Requirement to attend to give evidence (in force 08.10.2020)

Regulation 12 simply adds the requirement for written notification by the Tribunal to named witnesses. 

 

Inspection of witness statement (in force 08.10.2020)

Regulation 13 permits statements in cases conducted by electronic means to be inspected by the public other than during the hearing. 

 

 

 

Hearings by electronic communication (in force 08.10.2020)

Whilst witnesses and members of the public should always be able to hear witnesses in cases conducted by electronic means, Regulation 14 adds the sensible provision that “so far as practicable”, witnesses and members of the public should be able to see witnesses in such cases. 

 

Fixing of preliminary hearings (in force 08.10.2020)

Regulation 15 widens the scope for the ET to fix a preliminary hearing of its own initiative “at any time”.

 

Notice of final hearing (in force 08.10.2020)

Regulation 16 provides that a date for final hearing can be given before the date that the response is to be presented, provided the hearing is no sooner than 14 days after the date on which the response is to be presented. 

 

The Register (in force 08.10.2020)

Regulation 17 removes the requirement to enter claims that have been dismissed after withdrawal onto the Register.  

 

Changing early conciliation rules (in force 01.12.2020)
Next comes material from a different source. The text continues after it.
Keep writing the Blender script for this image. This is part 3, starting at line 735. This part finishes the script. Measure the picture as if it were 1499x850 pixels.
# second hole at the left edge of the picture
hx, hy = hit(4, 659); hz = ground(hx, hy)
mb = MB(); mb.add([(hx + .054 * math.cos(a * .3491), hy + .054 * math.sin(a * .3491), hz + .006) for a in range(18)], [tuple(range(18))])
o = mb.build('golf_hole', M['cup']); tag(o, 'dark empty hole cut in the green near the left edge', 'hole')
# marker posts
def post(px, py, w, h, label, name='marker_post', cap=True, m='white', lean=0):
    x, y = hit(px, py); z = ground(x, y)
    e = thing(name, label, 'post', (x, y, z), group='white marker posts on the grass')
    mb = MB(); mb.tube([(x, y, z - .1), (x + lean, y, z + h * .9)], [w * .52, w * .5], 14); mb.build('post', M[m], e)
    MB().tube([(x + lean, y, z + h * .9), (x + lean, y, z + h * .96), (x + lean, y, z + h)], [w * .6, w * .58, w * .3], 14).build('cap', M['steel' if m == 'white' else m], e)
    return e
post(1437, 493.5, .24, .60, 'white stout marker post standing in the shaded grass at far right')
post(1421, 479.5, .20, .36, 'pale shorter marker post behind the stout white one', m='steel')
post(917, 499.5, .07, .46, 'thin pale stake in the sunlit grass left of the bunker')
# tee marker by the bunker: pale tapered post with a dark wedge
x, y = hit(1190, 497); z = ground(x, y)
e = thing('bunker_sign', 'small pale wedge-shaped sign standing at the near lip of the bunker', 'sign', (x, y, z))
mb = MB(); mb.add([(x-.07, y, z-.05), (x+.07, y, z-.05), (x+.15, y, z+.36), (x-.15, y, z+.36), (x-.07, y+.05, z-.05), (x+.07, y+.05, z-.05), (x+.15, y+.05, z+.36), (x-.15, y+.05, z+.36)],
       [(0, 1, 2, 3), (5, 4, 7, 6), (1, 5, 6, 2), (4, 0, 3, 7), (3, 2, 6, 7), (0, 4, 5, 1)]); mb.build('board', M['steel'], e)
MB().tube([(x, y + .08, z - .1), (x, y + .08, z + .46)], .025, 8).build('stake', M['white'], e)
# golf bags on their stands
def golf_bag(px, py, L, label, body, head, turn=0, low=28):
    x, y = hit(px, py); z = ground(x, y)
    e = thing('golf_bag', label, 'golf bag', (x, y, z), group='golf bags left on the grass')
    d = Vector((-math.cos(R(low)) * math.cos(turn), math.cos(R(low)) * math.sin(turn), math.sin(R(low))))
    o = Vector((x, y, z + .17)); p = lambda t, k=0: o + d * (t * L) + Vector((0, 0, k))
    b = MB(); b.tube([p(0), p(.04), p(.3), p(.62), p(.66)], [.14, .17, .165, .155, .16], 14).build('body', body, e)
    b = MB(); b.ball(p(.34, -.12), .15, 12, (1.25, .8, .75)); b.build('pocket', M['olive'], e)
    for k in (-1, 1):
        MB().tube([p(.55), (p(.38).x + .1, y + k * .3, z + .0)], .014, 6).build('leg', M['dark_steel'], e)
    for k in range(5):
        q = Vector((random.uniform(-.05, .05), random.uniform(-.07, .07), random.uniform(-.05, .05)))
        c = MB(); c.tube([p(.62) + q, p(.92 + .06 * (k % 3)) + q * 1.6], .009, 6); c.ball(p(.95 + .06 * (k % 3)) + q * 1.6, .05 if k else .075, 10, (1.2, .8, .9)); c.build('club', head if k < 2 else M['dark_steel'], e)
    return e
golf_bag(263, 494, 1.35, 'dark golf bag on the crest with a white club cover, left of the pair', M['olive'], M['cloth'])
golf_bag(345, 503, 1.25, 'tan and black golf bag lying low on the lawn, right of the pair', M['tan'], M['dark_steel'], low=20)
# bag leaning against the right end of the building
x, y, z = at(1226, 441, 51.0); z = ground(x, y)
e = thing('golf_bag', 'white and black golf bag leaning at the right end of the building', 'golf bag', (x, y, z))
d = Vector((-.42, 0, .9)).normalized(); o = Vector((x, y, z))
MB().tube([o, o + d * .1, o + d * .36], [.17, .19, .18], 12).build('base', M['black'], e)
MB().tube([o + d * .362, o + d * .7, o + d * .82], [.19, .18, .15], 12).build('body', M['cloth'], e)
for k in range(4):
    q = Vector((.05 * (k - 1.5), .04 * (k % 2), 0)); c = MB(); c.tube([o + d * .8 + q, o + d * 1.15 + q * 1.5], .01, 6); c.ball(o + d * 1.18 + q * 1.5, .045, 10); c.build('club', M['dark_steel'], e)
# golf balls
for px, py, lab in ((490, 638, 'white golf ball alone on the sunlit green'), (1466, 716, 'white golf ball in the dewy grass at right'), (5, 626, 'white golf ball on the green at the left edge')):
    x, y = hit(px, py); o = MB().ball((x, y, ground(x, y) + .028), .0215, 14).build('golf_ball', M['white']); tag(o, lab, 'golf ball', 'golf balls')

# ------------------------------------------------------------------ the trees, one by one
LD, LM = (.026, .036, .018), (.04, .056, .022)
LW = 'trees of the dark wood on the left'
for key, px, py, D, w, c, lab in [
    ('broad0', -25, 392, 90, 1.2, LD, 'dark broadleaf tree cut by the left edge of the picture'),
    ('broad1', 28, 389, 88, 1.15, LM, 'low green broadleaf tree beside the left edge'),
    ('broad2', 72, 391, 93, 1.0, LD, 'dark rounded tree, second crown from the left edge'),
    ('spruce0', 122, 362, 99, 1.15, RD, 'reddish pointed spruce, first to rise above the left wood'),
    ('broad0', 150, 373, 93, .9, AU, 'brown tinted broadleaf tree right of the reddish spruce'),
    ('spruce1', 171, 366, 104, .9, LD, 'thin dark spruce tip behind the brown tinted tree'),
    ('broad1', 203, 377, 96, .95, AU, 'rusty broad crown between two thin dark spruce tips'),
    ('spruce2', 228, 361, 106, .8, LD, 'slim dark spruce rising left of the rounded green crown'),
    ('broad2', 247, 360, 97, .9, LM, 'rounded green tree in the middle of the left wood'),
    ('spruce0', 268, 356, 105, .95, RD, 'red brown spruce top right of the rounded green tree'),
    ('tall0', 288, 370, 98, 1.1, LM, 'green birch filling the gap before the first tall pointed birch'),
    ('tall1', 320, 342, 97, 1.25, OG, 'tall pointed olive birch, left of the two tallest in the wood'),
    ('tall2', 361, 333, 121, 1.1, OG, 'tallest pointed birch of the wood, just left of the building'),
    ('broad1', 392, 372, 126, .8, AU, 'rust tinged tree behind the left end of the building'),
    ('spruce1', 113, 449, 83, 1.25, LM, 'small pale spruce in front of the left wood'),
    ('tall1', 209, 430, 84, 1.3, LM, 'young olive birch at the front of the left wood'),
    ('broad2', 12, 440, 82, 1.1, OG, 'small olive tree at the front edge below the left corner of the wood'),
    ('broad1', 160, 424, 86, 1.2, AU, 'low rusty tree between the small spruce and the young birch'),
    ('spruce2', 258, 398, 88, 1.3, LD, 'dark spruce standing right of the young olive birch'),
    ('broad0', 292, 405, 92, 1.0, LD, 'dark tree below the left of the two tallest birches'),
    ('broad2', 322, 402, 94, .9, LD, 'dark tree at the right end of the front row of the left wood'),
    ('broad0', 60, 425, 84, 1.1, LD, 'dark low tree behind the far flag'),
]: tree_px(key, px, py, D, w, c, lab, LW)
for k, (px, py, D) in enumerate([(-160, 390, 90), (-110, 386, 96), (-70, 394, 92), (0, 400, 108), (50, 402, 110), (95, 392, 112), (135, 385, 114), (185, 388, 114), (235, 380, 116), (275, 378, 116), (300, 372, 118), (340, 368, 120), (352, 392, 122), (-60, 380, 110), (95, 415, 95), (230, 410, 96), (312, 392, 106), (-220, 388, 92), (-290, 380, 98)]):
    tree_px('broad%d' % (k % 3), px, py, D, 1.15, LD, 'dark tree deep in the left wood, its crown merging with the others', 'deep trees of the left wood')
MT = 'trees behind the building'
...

Regulation 19 now permits ACAS to contact the prospective claimant to correct errors or obtain further information.

Regulation 20 extends the period of conciliation to 6 weeks but removes the discretion to extend beyond 6 weeks. 

Regulation 21 links with Regulation 20, to remove reference to a period of extension from the requirement to issue an early conciliation certificate.

Regulation 22 provides for transitional arrangement for the period of early conciliation. 

 

The Explanatory Note to the 2020 Regulations states [t]he primary impact of these changes is to reduce unnecessary bureaucracy in providing access to justice through the employment tribunal system. We wait to see if they do.